Arafat speech may reveal stand. PROVISIONAL PALESTINIAN STATE?
Tunis
In a major address tomorrow night, Palestine Liberation Organization (PLO) chairman Yasser Arafat will throw his support behind a proposal to proclaim a Palestinian state and to set up a provisional Palestinian government, a ranking PLO official said here Saturday. The address, the first major public statement by Mr. Arafat since Jordanian King Hussein's plans to disengage from the West Bank were announced July 31, will be given in Strasbourg, France, to the 156 members of the 434-seat European Parliament who belong to Europe's socialist parties.
The official said Arafat had made this decision after 40 days of intensive internal discussions triggered by Hussein's action.
Arafat's decision was said to have been reached after rejecting several other options, one of which was to ask the United Nations to establish a trusteeship in the Israeli-occupied territories.
``There's only one option: independence and a provisional government. That cancels other options,'' the official said.
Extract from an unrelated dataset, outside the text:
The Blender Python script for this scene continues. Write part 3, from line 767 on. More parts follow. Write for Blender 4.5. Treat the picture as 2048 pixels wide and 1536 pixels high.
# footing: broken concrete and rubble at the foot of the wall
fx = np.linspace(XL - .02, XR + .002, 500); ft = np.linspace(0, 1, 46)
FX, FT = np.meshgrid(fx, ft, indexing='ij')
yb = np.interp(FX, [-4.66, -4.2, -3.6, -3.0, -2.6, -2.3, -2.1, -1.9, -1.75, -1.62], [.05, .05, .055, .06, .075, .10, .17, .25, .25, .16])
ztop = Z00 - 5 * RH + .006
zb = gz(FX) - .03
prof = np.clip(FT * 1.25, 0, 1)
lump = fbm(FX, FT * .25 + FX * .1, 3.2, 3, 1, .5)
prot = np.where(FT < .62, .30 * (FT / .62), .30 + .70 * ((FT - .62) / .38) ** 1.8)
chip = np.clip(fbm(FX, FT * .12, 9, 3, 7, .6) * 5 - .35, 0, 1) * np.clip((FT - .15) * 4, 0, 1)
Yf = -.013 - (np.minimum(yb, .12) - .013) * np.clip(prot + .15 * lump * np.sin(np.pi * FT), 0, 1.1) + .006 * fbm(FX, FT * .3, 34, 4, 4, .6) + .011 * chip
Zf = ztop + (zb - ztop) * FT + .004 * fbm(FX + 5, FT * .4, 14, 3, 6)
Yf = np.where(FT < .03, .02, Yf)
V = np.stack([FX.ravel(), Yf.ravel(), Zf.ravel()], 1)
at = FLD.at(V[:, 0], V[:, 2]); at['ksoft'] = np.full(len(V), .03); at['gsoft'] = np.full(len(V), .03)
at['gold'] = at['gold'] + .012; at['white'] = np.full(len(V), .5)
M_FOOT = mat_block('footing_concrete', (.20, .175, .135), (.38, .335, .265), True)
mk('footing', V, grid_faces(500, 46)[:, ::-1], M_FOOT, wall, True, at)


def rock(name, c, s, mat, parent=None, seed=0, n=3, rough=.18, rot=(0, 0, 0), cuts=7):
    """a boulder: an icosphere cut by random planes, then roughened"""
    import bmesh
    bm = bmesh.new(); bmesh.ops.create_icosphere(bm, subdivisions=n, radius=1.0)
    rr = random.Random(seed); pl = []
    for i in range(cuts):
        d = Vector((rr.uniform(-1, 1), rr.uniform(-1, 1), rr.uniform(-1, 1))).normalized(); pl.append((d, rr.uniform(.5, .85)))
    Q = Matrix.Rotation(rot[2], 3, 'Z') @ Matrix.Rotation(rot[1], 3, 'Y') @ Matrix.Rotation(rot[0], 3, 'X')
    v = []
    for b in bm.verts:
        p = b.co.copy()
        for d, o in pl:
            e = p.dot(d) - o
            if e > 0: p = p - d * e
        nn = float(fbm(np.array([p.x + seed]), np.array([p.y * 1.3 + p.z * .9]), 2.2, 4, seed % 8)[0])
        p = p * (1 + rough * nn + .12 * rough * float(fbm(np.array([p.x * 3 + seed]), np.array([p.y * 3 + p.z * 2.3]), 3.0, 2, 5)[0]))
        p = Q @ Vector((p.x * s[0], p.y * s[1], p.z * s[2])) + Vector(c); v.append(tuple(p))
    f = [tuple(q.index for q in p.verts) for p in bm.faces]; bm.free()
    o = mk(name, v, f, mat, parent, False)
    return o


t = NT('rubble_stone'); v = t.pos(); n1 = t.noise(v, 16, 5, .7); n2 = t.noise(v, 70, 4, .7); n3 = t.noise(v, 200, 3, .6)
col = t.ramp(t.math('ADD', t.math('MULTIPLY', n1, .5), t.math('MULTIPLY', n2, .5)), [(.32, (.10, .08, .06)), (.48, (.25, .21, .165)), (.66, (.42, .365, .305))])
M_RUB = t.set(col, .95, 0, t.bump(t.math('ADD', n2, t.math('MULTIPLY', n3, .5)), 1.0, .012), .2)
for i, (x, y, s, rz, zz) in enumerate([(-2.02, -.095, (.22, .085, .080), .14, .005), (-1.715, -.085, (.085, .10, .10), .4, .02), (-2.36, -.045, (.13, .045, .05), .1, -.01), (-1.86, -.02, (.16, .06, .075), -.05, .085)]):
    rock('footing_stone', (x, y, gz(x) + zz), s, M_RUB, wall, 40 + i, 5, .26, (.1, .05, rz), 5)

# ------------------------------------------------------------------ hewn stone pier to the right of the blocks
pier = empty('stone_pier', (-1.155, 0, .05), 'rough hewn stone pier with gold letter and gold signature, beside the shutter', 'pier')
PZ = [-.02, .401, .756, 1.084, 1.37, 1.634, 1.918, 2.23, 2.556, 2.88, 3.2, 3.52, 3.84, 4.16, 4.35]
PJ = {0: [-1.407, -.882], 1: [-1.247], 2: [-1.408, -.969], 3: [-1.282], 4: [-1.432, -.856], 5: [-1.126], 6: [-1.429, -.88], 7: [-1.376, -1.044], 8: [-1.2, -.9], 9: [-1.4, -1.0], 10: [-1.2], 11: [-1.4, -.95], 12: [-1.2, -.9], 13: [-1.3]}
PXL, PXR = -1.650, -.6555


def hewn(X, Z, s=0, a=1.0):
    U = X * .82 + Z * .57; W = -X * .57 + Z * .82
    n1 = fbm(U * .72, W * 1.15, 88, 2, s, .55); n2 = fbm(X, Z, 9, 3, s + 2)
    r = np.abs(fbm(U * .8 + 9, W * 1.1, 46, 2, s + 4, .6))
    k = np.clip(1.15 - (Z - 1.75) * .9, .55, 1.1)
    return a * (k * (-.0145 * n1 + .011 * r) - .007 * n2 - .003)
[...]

The PLO official stressed that the inclination to proceed with a declaration of a provisional state merely reflects Arafat's personal views, now backed by the ``revolutionary council'' of Arafat's dominant Al-Fatah guerrilla faction of the PLO. A final PLO decision will await the convening of the Palestinian parliament-in-exile, the Palestine National Council (PNC), perhaps as early as next month.
In fact, any statement of support by Arafat will represent a major step toward statehood since the PLO's four largest factions - all of which are now believed by Al-Fatah sources either to favor or to be leaning toward such an initiative - comprise a working majority of the PNC.
The four are Al-Fatah, the Palestine Communist Party, the Popular Front for the Liberation of Palestine, and the Democratic Front for the Liberation of Palestine. The last two are the largest Syrian-backed PLO factions.
Radical pro-Syrian and pro-Iraqi PLO factions remain opposed to the establishment of any Palestinian state that does not encompass all of Palestine, implying the extinction of the Jewish state established in 1948. The two-state solution now said to be favored by Arafat implies Israel's right to exist.
Many Middle East observers say that the PLO will have to link any statehood initiative to explicit recognition of Israel if it hopes to win US recognition and to clear the way to an international Mideast peace conference.
But several ranking PLO sources interviewed this past week in Tunis say the PLO has no plans to relinquish its principal bargaining chip before peace talks with Israel actually begin.
``We do not want to do a striptease prior to the international conference,'' said the PLO official Saturday. ``We will not put this card in the press; we will put it on the bargaining table.''
Arafat's appearance is shaping up as a major media event, with hundreds of journalists expected.